** START Input **

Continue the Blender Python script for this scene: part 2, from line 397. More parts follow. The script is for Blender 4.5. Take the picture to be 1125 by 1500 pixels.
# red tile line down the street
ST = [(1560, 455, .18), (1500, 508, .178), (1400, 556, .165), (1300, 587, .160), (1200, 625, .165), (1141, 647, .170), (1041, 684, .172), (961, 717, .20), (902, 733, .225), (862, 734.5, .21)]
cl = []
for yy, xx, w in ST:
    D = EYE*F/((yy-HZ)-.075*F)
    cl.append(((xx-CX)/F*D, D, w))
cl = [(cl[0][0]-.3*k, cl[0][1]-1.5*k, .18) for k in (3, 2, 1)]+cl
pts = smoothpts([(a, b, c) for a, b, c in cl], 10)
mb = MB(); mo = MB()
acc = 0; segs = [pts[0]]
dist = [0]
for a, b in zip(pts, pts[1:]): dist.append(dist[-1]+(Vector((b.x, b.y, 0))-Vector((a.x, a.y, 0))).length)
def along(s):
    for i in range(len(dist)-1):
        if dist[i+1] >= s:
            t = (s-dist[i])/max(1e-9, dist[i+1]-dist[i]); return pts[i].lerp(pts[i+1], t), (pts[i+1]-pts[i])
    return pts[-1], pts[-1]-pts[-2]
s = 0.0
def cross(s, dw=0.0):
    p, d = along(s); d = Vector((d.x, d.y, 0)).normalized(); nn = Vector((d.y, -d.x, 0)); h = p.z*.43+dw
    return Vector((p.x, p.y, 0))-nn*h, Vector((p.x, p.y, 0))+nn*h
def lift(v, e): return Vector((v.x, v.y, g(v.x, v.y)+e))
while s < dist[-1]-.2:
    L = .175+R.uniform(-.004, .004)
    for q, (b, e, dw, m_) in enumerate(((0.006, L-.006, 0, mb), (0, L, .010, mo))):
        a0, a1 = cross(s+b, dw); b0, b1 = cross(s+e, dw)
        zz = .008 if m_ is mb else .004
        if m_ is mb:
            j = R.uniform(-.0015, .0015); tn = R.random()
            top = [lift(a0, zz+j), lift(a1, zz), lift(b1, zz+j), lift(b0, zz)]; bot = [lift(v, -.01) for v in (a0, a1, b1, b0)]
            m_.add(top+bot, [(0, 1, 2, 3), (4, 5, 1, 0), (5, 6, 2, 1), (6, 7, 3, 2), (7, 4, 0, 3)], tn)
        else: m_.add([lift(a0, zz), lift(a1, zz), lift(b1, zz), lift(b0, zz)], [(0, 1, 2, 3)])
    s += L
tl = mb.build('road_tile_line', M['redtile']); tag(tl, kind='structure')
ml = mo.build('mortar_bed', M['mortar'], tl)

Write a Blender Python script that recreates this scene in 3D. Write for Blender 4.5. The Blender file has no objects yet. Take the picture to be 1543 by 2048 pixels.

** END Input **

■ Stated goal ■
Please output the complete data exactly.

■ Task result ■
Continue the Blender Python script for this scene: part 2, from line 397. More parts follow. The script is for Blender 4.5. Take the picture to be 1125 by 1500 pixels.
# red tile line down the street
ST = [(1560, 455, .18), (1500, 508, .178), (1400, 556, .165), (1300, 587, .160), (1200, 625, .165), (1141, 647, .170), (1041, 684, .172), (961, 717, .20), (902, 733, .225), (862, 734.5, .21)]
cl = []
for yy, xx, w in ST:
    D = EYE*F/((yy-HZ)-.075*F)
    cl.append(((xx-CX)/F*D, D, w))
cl = [(cl[0][0]-.3*k, cl[0][1]-1.5*k, .18) for k in (3, 2, 1)]+cl
pts = smoothpts([(a, b, c) for a, b, c in cl], 10)
mb = MB(); mo = MB()
acc = 0; segs = [pts[0]]
dist = [0]
for a, b in zip(pts, pts[1:]): dist.append(dist[-1]+(Vector((b.x, b.y, 0))-Vector((a.x, a.y, 0))).length)
def along(s):
    for i in range(len(dist)-1):
        if dist[i+1] >= s:
            t = (s-dist[i])/max(1e-9, dist[i+1]-dist[i]); return pts[i].lerp(pts[i+1], t), (pts[i+1]-pts[i])
    return pts[-1], pts[-1]-pts[-2]
s = 0.0
def cross(s, dw=0.0):
    p, d = along(s); d = Vector((d.x, d.y, 0)).normalized(); nn = Vector((d.y, -d.x, 0)); h = p.z*.43+dw
    return Vector((p.x, p.y, 0))-nn*h, Vector((p.x, p.y, 0))+nn*h
def lift(v, e): return Vector((v.x, v.y, g(v.x, v.y)+e))
while s < dist[-1]-.2:
    L = .175+R.uniform(-.004, .004)
    for q, (b, e, dw, m_) in enumerate(((0.006, L-.006, 0, mb), (0, L, .010, mo))):
        a0, a1 = cross(s+b, dw); b0, b1 = cross(s+e, dw)
        zz = .008 if m_ is mb else .004
        if m_ is mb:
            j = R.uniform(-.0015, .0015); tn = R.random()
            top = [lift(a0, zz+j), lift(a1, zz), lift(b1, zz+j), lift(b0, zz)]; bot = [lift(v, -.01) for v in (a0, a1, b1, b0)]
            m_.add(top+bot, [(0, 1, 2, 3), (4, 5, 1, 0), (5, 6, 2, 1), (6, 7, 3, 2), (7, 4, 0, 3)], tn)
        else: m_.add([lift(a0, zz), lift(a1, zz), lift(b1, zz), lift(b0, zz)], [(0, 1, 2, 3)])
    s += L
tl = mb.build('road_tile_line', M['redtile']); tag(tl, kind='structure')
ml = mo.build('mortar_bed', M['mortar'], tl)

Write a Blender Python script that recreates this scene in 3D. Write for Blender 4.5. The Blender file has no objects yet. Take the picture to be 1543 by 2048 pixels.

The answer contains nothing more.